Sergio Ramírez
La crónica viene cobrando en los últimos años sus fueros literarios en América Latina, un género que desde el periodismo le presta a la narrativa de ficción sus elementos de veracidad basados en el rigor de la investigación, y a la vez recibe de aquella los recursos necesarios para atrapar al lector, los ganchos, como se dice en el oficio; todos, menos uno, el de la invención.
En las escuelas de periodismo se aprende desde temprano que un diario es un edificio que se construye cada día y hay que derrumbar para levantar la edición del día siguiente. Todo lo que se escribió sólo queda patente en los archivos donde las noticias son enterradas después de su muerte prematura de puro viejas. Hacer que las palabras sobrevivan y no vayan a ese cementerio, depende de la manera en que los acontecimientos fueron enfocados, y para eso no hay mejor auxilio que el ingenio y la perspicacia, pasados por el tamiz de los recursos literarios.

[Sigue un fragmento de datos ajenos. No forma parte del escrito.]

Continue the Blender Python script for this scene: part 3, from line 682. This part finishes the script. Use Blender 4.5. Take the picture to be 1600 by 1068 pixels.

Es lo que la crónica consigue. Y es la manera de que el periodismo pase a los libros. El periodismo de firma. Hemingway, que inventó un estilo de frases cortas, cada punto y seguido un disparo certero. Las crónicas de Ryszard Kapuściński, armando un universo de palabras donde cupieron desde las oscuras asonadas en el mapa sangriento de África hasta la guerra del futbol en Centroamérica, transformando el periodismo en historia, como Herodoto, cuyas huellas siguió. Y los maestros de hoy en día, ágiles e incansables en las páginas del New Yorker, como Jon Lee Anderson y Alma Guillermoprieto.